El lobby gay y el ateísmo radical nos devuelven a la Europa del siglo XVI

Sabemos que hay muchos lugares en el mundo en los que, en pleno siglo XXI, predicar aquello que enseña la Biblia puede acabar con un cristiano en la cárcel. Que eso pase allá donde reina el ateísmo, el Islam u otras religiones que temen la expansión de la fe cristiana, es hasta cierto punto normal aunque condenable. Que esto pase en Europa, continente cuyas raíces cristianas forman parte de su identidad, es una señal clara e inequívoca de que estamos en una era que empieza a parecerse demasiado a la descrita en la Escritura como la de la gran apostasía.

En nombre de la tolerancia no se tolera a los cristianos. En nombre de los supuestos derechos de unas minorías, se atenta contra el derecho de los seguidores de Cristo a predicar en público los principios éticos y morales en los que creen. Repetir lo que la Biblia enseña sobre la homosexualidad empieza a ser tratado como delito en algunos países. Pasó en Suecia hace unos años, y está pasando en Gran Bretaña ahora. Es cierto que todavía no se ha producido una sentencia firme que acabe con un cristiano en la cárcel por predicar el evangelio, pero ¿cuánto queda para que así ocurra?

Occidente en general, y algunos países europeos en particular, lleva cada vez peor que haya ciudadanos cristianos que llamen a las cosas por su nombre. Pongamos varios ejemplos: El adulterio es pecado. La práctica de la homosexualidad es pecado. El robo es pecado. Las riquezas injustas son pecado. El aborto es un asesinato, y por tanto, un grave pecado. El maltrato al inmigrante es pecado. La xenofobia es pecado. Sin embargo, esta Europa democrática sólo acepta que se llame pecado a lo que considera pecado según la ley de lo políticamente correcto. Se puede llamar pecado al robo, a las riquezas injustas, al maltrato al inmigrante y a la xenofobia. Pero ojito con llamárselo al adulterio, la práctica de la homosexualidad y el aborto.

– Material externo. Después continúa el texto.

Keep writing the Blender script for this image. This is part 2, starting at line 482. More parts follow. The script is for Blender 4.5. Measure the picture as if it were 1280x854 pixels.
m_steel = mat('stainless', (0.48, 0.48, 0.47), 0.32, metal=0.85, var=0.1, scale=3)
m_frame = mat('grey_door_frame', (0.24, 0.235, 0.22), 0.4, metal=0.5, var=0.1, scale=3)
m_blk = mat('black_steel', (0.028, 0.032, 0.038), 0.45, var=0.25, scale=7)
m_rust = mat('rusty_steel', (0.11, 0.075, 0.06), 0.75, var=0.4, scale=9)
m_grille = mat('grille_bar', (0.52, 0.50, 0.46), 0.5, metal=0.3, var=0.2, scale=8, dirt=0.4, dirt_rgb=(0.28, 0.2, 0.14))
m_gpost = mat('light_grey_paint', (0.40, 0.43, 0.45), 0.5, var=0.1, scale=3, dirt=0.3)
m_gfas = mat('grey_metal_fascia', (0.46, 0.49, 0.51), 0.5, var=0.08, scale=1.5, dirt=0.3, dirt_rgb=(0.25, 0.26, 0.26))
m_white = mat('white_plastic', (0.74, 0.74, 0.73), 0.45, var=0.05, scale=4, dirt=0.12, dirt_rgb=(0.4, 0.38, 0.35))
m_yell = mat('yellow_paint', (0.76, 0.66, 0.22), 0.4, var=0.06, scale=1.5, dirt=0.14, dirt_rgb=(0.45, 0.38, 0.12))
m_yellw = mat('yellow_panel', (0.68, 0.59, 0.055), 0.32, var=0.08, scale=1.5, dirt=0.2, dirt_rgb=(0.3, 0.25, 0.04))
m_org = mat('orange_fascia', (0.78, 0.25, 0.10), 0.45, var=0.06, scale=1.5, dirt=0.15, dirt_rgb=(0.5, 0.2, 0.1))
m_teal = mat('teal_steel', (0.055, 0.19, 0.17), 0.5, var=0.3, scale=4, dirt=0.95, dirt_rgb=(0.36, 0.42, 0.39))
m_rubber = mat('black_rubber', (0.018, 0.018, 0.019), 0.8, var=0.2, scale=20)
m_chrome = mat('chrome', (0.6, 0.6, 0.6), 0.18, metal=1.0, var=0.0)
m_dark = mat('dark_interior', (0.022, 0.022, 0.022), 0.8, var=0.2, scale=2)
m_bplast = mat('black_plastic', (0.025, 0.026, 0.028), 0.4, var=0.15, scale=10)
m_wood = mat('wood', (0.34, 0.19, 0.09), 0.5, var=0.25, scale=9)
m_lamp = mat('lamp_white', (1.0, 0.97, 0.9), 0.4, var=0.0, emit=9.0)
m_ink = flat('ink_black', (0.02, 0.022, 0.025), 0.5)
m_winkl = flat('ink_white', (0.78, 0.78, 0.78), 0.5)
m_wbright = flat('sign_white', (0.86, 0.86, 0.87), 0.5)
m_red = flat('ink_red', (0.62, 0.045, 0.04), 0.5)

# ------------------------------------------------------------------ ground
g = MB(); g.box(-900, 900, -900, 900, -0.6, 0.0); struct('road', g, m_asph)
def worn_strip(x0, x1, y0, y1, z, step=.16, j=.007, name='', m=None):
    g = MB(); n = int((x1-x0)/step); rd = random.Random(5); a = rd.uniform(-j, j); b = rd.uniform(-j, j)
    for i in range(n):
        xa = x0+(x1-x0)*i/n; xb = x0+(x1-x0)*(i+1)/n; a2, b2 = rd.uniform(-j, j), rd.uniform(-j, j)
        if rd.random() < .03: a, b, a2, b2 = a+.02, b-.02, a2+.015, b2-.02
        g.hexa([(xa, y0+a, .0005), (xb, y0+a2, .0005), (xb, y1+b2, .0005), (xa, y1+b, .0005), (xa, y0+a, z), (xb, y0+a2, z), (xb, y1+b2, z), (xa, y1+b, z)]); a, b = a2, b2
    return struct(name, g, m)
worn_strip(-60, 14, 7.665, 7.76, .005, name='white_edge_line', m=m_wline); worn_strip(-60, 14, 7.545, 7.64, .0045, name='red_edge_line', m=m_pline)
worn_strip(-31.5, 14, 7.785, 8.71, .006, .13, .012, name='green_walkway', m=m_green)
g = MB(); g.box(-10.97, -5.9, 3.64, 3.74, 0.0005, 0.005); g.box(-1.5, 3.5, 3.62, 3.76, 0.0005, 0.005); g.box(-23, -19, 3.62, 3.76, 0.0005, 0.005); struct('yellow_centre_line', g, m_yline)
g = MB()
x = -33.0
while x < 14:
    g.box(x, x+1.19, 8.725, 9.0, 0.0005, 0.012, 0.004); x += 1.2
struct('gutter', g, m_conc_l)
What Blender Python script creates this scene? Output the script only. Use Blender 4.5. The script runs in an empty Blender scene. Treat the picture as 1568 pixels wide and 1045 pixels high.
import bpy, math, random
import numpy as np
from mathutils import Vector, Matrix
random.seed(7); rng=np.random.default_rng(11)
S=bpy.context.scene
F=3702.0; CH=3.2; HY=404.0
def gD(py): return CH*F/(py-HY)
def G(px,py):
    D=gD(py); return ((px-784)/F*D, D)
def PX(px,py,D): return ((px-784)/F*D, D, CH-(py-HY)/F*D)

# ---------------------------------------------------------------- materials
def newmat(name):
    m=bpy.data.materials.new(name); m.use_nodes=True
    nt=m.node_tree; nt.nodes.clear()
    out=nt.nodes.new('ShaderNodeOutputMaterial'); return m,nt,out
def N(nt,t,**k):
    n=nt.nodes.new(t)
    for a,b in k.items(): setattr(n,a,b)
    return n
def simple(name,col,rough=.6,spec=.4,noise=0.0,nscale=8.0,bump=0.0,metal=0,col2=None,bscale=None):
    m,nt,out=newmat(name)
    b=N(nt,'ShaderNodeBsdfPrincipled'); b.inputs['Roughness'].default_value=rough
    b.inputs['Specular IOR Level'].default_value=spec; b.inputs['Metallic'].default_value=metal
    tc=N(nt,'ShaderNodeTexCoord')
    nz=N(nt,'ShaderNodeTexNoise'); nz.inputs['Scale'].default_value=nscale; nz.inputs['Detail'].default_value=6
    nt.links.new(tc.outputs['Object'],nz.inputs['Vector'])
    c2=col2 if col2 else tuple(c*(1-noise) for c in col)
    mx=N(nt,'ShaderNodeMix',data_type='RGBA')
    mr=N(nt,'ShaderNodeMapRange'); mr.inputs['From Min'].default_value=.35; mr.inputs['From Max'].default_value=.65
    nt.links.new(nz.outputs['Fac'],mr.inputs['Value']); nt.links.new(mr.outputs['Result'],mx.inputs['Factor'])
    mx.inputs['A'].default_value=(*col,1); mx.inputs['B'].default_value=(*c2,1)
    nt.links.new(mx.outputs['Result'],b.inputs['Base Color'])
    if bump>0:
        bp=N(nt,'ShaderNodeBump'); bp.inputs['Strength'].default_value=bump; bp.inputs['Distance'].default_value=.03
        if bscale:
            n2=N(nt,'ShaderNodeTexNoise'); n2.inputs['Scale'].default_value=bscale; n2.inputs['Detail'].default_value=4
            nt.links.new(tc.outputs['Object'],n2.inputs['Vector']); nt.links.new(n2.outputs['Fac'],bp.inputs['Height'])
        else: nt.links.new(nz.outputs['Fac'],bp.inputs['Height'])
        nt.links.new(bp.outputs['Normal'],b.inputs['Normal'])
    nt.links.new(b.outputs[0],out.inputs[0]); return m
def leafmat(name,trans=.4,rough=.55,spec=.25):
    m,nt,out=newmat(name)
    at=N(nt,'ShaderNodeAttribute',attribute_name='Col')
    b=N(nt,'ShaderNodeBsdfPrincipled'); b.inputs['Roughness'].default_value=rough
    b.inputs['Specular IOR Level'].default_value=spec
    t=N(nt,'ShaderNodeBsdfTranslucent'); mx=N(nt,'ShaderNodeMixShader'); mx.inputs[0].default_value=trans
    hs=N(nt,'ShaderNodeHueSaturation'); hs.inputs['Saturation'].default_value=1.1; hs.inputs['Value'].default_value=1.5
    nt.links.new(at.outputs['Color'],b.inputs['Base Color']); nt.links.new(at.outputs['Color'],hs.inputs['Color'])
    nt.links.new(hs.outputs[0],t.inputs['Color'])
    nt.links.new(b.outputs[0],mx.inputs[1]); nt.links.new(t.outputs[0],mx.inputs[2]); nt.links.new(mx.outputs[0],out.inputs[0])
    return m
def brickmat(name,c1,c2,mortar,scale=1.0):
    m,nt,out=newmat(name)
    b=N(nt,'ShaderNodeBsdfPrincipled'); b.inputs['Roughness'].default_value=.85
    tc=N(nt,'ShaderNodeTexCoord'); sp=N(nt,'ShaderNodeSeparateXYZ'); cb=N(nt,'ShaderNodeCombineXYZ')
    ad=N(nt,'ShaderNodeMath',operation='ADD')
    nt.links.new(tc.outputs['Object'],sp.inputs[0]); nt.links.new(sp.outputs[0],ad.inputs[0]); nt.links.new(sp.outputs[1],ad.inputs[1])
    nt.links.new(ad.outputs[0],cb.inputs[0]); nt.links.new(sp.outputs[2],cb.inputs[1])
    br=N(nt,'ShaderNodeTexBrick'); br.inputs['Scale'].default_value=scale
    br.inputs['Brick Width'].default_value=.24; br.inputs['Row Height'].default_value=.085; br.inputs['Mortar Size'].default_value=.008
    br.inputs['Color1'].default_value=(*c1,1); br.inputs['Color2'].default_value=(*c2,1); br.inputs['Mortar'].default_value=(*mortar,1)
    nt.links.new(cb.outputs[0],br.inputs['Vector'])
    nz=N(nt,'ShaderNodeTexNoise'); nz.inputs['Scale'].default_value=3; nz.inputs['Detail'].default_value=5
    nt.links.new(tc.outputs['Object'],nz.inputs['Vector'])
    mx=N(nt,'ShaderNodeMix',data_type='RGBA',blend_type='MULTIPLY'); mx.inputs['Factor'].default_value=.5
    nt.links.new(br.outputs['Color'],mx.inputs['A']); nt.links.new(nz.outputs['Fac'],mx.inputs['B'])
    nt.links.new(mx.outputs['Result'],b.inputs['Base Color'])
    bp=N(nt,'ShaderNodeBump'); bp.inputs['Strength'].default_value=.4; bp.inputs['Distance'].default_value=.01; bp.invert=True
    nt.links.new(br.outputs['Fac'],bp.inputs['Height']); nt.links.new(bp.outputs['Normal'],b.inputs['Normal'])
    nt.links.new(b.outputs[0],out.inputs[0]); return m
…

Cuando en el siglo XVI Europa se vio envuelta en una serie de guerras político-religiosas, el continente se dividió prácticamente en dos. Y ambas partes coincidían en un hecho: no dejaban que en su zona se predicara aquello que era contrario a la verdad “oficial”. En la Europa católica, la predicación de la doctrina protestante era perseguida. En la Europa protestante, se perseguía la predicación de la doctrina católica o de la doctrina de otros protestantes. Por cierto, curiosamente son protestantes la mayoría de los países europeos que, a día de hoy, siguen siendo confesionales. Pero en los mismos no se impone la religión del Estado a todos los ciudadanos.

Europa camina hacia un nuevo tipo de confesionalismo. Esta vez lo marcan los laicistas radicales, ateos, organizaciones de gays y lesbianas, feministas furibundas y apóstoles de la cultura de la muerte. Se impone en las escuelas y acabará por imponerse en la legislación. Y a quien se oponga al mismo, le espera un futuro similar al de los “herejes” del siglo XVI. Hogueras no habrá, pero la cárcel y la exclusión social pueden convertirse en el pan nuestro de cada día para los que se atrevan a “obedecer a Dios antes que a los hombres” (Hch 5,29).